Quello che sta succedendo in Italia o, meglio, nelle università e nelle scuole di molte città italiane, da Torino e Milano da Roma a Palermo, indica con chiarezza due cose che ho letto assai poco sui giornali italiani e che non ho sentito in nessuno dei telegiornali del nostro paese.
Cerco di sintetizzare la mia impressione: i giovani, non tutti, quelli più attivi e appassionati, hanno capito che questa maggioranza parlamentare, e di governo, non è in grado di riformare l'università italiana e farla diventare un'università paragonabile a quella dei più civili paesi europei.
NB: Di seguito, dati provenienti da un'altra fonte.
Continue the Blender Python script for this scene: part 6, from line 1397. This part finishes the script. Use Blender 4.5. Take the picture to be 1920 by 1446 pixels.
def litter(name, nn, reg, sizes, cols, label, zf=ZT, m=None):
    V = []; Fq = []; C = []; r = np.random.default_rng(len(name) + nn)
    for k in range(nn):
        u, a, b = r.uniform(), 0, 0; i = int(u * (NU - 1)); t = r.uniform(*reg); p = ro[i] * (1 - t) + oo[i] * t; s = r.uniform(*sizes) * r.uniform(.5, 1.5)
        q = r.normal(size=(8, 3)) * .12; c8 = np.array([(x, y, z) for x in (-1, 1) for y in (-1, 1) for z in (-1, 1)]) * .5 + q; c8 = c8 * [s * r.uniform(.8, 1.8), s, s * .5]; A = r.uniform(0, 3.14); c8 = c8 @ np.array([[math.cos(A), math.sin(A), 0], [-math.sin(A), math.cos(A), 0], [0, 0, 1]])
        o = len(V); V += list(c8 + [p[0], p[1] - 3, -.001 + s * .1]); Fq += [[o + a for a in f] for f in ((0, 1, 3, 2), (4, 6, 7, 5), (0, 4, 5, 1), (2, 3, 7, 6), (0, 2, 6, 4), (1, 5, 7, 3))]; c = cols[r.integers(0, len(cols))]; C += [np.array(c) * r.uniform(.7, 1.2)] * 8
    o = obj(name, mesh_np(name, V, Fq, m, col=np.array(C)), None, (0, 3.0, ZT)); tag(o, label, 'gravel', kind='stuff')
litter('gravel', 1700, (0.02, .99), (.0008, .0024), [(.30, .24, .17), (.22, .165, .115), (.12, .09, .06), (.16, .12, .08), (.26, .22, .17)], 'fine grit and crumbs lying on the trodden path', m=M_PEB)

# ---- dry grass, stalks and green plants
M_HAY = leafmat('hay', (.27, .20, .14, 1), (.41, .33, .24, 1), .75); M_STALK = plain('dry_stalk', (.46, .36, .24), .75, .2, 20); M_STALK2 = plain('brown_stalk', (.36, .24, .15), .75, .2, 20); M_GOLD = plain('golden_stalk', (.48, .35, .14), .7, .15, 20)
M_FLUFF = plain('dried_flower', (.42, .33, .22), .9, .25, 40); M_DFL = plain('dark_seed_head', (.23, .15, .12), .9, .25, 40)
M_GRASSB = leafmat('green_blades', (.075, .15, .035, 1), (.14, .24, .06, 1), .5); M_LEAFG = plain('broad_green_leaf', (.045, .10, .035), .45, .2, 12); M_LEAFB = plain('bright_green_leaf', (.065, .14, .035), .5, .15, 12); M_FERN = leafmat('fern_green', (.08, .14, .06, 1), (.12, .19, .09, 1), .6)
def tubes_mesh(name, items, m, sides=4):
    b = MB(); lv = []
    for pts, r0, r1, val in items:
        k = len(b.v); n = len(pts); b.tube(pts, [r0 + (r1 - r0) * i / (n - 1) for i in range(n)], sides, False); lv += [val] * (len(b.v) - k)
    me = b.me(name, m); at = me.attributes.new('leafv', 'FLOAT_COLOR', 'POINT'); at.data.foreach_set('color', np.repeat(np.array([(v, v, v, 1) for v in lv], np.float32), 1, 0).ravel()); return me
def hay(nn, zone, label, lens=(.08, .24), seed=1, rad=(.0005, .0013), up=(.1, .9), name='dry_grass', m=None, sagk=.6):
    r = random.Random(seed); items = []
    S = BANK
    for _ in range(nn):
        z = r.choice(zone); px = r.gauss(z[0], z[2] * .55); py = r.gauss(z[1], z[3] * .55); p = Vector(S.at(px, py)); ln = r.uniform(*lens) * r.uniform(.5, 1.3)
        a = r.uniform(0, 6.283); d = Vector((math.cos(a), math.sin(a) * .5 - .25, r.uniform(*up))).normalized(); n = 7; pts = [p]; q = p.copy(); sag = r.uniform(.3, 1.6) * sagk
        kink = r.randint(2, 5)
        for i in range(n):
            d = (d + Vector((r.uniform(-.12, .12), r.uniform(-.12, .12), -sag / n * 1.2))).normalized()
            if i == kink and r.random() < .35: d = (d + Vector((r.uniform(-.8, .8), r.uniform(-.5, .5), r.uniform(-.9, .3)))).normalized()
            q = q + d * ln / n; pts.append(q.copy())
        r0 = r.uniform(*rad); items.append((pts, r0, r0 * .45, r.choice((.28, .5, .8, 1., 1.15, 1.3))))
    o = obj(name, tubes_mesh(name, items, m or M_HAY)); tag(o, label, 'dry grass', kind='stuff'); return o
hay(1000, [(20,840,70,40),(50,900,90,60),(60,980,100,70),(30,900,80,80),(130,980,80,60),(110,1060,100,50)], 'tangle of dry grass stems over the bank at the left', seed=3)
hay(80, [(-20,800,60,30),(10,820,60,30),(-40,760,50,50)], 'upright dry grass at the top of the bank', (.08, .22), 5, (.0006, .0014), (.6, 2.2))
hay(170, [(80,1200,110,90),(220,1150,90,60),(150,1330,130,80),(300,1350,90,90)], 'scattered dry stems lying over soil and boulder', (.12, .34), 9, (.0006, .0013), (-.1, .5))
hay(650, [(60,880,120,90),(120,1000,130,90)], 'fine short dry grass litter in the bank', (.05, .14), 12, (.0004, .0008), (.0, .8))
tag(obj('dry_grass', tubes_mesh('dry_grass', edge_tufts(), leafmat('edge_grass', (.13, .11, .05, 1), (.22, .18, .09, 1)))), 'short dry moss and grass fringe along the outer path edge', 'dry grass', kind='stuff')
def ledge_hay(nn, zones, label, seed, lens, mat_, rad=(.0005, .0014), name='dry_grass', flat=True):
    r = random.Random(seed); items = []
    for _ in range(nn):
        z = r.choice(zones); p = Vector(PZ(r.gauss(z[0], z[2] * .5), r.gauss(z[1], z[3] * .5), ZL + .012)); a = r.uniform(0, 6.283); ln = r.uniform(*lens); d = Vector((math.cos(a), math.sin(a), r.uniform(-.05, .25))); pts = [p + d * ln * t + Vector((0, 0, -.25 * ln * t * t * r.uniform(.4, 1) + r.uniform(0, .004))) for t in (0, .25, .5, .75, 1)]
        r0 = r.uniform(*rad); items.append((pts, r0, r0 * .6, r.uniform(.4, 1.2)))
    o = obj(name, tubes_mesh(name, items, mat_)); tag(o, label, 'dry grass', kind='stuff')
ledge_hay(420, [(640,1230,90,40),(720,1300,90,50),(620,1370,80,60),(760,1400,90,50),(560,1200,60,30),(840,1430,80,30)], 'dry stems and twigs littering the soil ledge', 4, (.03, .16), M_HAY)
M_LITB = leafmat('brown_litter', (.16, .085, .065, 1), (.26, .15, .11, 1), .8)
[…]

Non si può parlare di merito, e persino di premi per alcuni professori, se si impedisce il ricambio del personale insegnante, se si tagliano i fondi per la ricerca scientifica, se si continua a investire meno dell'uno per cento nel settore dell'istruzione di fronte a paesi dell'Occidente come degli Stati Uniti e dell'Europa come la Germania e la Francia che investono più del due per cento, e in certi casi, una percentuale che si avvicina al 3 per cento del Pil.
Ma non è possibile avere a che fare con un ministro come Maria Stella Gelmini che non è in grado di rendersi conto della contraddizione di fondo che anima la «sua» riforma: di parlare di meritocrazia e di lotta ai «baroni universitari» e, nello stesso tempo, confermare i tagli enormi già fatti agli atenei in questa legislatura (più di un miliardo di euro con la legge numero 133).
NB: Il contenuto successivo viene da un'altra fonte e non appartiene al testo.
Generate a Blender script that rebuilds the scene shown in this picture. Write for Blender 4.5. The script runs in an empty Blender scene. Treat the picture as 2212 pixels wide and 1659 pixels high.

Deciderà il ministro dell'Economia Giulio Tremonti sulle materie che riguardano il settore della Pubblica Istruzione. E allora che ci sta a fare un ministro che non possiede qualità intellettuali e politiche adeguate a una situazione complessa e difficile come quella dell'università in questi anni?
Il governo Berlusconi dovrebbe rendersi conto che, grazie alla sua azione mistificatrice, è riuscito a unificare l'opposizione di studenti, ricercatori e di parte degli stessi professori che, pur divisi da mille questioni particolari, respingono tutti insieme il tentativo grossolano di far passare per buona una riforma, o presunta tale.
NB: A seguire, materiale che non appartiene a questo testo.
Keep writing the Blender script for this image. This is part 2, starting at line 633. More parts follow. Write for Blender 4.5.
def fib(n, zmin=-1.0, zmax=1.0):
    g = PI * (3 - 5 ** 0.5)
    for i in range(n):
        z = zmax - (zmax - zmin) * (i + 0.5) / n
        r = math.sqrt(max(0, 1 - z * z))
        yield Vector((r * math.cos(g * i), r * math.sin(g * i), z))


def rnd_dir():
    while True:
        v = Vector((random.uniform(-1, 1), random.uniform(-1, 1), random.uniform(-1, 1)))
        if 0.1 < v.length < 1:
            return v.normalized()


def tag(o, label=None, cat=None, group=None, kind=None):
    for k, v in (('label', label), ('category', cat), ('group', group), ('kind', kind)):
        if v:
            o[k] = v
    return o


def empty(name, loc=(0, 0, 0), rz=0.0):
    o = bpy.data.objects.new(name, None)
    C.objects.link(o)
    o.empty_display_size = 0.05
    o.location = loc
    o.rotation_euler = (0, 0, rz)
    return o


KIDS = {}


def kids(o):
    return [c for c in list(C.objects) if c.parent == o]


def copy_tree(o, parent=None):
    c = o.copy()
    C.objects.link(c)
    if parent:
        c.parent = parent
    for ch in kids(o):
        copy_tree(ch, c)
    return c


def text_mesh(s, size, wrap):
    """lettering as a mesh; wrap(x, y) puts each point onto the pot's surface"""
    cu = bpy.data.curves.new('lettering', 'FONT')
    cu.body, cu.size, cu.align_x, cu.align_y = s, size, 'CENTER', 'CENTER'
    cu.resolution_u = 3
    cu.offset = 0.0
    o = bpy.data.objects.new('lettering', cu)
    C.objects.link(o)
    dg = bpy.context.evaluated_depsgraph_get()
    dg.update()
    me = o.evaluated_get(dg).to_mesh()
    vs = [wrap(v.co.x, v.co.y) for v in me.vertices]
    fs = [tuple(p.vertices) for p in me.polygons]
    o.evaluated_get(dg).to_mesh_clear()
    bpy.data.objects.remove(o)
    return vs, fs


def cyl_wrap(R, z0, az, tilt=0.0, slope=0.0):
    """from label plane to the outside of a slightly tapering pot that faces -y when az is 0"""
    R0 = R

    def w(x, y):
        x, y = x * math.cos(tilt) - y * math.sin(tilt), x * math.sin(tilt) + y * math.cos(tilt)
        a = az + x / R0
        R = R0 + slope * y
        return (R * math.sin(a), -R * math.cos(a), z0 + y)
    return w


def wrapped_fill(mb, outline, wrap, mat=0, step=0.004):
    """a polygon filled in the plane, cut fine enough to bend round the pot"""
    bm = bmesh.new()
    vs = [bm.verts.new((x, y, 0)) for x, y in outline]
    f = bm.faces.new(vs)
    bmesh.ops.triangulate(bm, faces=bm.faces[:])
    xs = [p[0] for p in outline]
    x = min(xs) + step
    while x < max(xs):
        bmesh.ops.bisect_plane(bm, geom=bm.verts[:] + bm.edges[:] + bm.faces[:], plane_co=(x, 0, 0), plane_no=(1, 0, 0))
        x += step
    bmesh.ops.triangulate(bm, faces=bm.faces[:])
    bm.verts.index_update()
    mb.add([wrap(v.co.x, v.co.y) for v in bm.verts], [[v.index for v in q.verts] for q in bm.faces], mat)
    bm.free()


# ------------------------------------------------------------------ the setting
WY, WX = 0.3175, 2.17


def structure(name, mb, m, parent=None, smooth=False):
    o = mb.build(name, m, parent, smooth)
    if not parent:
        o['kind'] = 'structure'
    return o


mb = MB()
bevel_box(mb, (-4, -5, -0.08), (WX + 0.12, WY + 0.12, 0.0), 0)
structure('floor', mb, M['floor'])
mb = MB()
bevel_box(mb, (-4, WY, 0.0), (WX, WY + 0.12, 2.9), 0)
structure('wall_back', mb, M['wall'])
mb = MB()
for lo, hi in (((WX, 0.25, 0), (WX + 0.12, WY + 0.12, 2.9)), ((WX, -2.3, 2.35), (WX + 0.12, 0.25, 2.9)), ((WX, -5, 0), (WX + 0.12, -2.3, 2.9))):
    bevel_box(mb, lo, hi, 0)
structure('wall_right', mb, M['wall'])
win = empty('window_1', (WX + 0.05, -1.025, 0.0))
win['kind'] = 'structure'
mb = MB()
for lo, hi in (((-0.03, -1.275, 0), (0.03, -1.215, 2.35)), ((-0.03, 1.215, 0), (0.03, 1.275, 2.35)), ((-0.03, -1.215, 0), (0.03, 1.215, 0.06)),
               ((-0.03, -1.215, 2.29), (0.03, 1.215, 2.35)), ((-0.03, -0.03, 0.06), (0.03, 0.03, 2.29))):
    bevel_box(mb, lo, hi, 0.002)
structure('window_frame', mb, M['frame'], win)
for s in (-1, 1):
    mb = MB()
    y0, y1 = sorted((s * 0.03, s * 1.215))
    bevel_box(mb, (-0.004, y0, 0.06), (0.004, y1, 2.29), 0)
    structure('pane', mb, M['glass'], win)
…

Una controriforma - è proprio il caso di definirla così - che insiste sui tagli e sullo smantellamento dell'università pubblica a vantaggio di fondazioni private nei consigli di amministrazione, svuotando di ogni potere i senati accademici da cui continuano ad essere esclusi studenti e ricercatori.
L'Italia, il paese che possiede il maggior patrimonio culturale e artistico del mondo, tra gli stati fondatori dell'Unione Europea nel 1957, dovrebbe - nei progetti dell'attuale classe di governo guidata da Silvio Berlusconi e Giulio Tremonti - comportarsi come se fosse uno degli ultimi stati che hanno aderito all'Unione Europea e non avesse l'antica tradizione culturale di cui disponiamo. È una contraddizione di cui dovrebbero finalmente rendersi conto le classi dirigenti della penisola, non solo il parlamento e il governo attuale, e comportarsi di conseguenza. Tanti giovani universitari lo hanno capito e a loro dobbiamo una rivolta che ha almeno frenato il disegno di legge Gelmini.
Ora è necessario lavorare per elaborare una proposta alternativa di riforma. E farlo in tempi brevi perché nei prossimi mesi dovremo prepararci a uno scontro politico e culturale con il populismo autoritario di Berlusconi e con quelli che, di questo populismo, continuano ad essere complici più o meno consapevoli. Una proposta alternativa che ponga al centro dell'università gli studenti e quelli che vi lavorano, che investa le risorse necessarie nella ricerca scientifica e in una didattica adeguata al nostro secolo, che trasformi l'università italiana in un sistema moderno e confrontabile a quello dei più avanzati paesi europei.
Ma, perché questo accada, occorre mandare a casa il berlusconismo e rinnovare a fondo la classe politica del centro-sinistra, privilegiando le donne e gli uomini che fanno politica per il bene comune e non per la propria personale carriera. Un compito difficile. Ma forse non impossibile nell'Italia del ventunesimo secolo.